弊社は、様々な起業の相談事を賜ります。M社長は長年、建築関係の仕事をされていました。50代になってから、自分が本当にやりたかったことは、現在の仕事ではなくて、子供の頃からの夢はスポーツでした。学生時代は、バドミントンを得意として、国体選手にもなったそうです。

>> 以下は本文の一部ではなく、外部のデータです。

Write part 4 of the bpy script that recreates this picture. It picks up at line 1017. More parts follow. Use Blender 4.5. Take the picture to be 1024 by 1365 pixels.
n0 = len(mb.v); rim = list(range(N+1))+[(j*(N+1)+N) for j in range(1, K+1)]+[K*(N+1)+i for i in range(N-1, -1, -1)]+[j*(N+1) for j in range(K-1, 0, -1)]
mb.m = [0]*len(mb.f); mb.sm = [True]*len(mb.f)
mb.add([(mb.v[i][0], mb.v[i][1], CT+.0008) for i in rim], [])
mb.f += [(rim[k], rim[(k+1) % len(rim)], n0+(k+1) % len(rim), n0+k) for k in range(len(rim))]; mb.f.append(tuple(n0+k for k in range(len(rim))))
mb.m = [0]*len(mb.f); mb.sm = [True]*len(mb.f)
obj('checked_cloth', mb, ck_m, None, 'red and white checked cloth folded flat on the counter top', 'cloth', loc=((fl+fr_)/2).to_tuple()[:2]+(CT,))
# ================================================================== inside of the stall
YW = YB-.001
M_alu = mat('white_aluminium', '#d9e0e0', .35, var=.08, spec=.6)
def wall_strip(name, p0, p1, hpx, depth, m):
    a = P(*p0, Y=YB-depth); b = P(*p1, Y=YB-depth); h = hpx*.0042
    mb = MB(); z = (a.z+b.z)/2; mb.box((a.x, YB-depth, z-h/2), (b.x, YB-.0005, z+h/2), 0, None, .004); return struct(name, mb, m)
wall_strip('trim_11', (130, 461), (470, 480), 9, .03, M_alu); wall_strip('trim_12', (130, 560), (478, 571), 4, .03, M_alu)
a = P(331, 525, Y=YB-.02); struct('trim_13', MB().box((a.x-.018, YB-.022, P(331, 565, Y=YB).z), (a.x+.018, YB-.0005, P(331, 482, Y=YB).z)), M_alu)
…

50代を過ぎてから、子供の頃からの夢を叶えたくなり、現在のし仕事を辞めて、スポーツクラブを始めたいとの相談を受けました。子供たちの研修の場を提供して、将来のオリンピック選手を育てたいとのことでした。夢を追うことはとても素晴らしいと思います。弊社としても様々なお手伝いをさせて頂きました。まず、M社長のご要望は、体育館程度の室内競技できる建物が必要とのこと。バレーボールやバスケットボールができる位の施設を用意したいとのこと。でも、個人会社の資金で、最初から大型施設をオープンするためには、大きな費用がかかり、初期投資が経営の負担になるのではと懸念されます。もちろん、スポーツクラブの運営に施設があれば利用する会員様にはとても便利です。でも、初期費用が莫大になると、それを回収するまでに何名の会員様が入会して、何年で資金の回収ができるかをしっかり計算しないと、費用倒れになる可能性があります。

M社長がスポーツクラブを起業されたい、とのご相談を受けてから半年後、倉庫だった物件を賃貸で借り、フローリングなどをスポーツ仕様に変更し、事務所も併設しました。弊社としては、不動産業者や内装業者のご紹介をさせて頂き、広告や販売促進に関しては、看板のデザイン施工、ホームページ開設、パンフレット作成など、様々な点からサポートをさせて頂きました。設備投資や運転資金は、銀行からの融資を受けました。
スポーツクラブは、室内のリニューアルも完成し、オフィスも立派なものです。必要なパソコンや電話回線も引き、オープン準備がすべて整い、弊社も生花を持参してお祝いの訪問をさせて頂きました。ところが、オープンした施設に行くと、M社長だけが留守番をしています。
弊社:「オープンはいつからですか?」
M社長:「オープンしましたよ」
弊社:「会員様の募集はどんな方法をとるのでしょうか?」
M社長:「クラブの顧問である、有名な先生が来月に新聞に載る予定なので、その時にこのクラブのことも言ってくれるそうなので、そうしたら、会員はいっきに増えますよ」
弊社:「会員様募集に関しては、他には何かお考えは?」
M社長:「大丈夫! 」

こんな会話をしましたが、M社長はのんびりと構えられて、他の営業活動は全くお考えではありませんでした。それから、1か月後に訪問してみても、前回と全く同じ状況でした。それから更に半年後、そのスポーツクラブは、閉鎖しました。M社長には、借金が残り、担保だった自宅も手放しました。

閉鎖の要因を検討しました。
1. 初期投資に数千万円がかかり、その資金は、銀行融資に頼り、自己資金が不足していた。
2. 収入源である会員募集が出来なかった。
3. 経験不測の異業種への参入で予備知識が少なかった。
などが挙げられると思います。

では、どうすれば良かったのでしょうか。
1. 初期費用を抑える工夫ができたのではないか。
・公共の施設を借りる
・同好会のようなものからスタート
2. 会員募集の方法を広げる。
・地域住民への告知、案内書配布
・異業種企業との連携

長年の夢を実現したいとの夢を追うのは素晴らしいと思います。ただ、現実的には、大きな資金が必要になります。自己資金でできる範囲であれば、それが失敗しても振り出しに戻るだけですが、銀行融資を受けてスタートした場合、その代償は大きなものになる可能性もあります。
しっかりとした計画と市場調査が必要だと思います。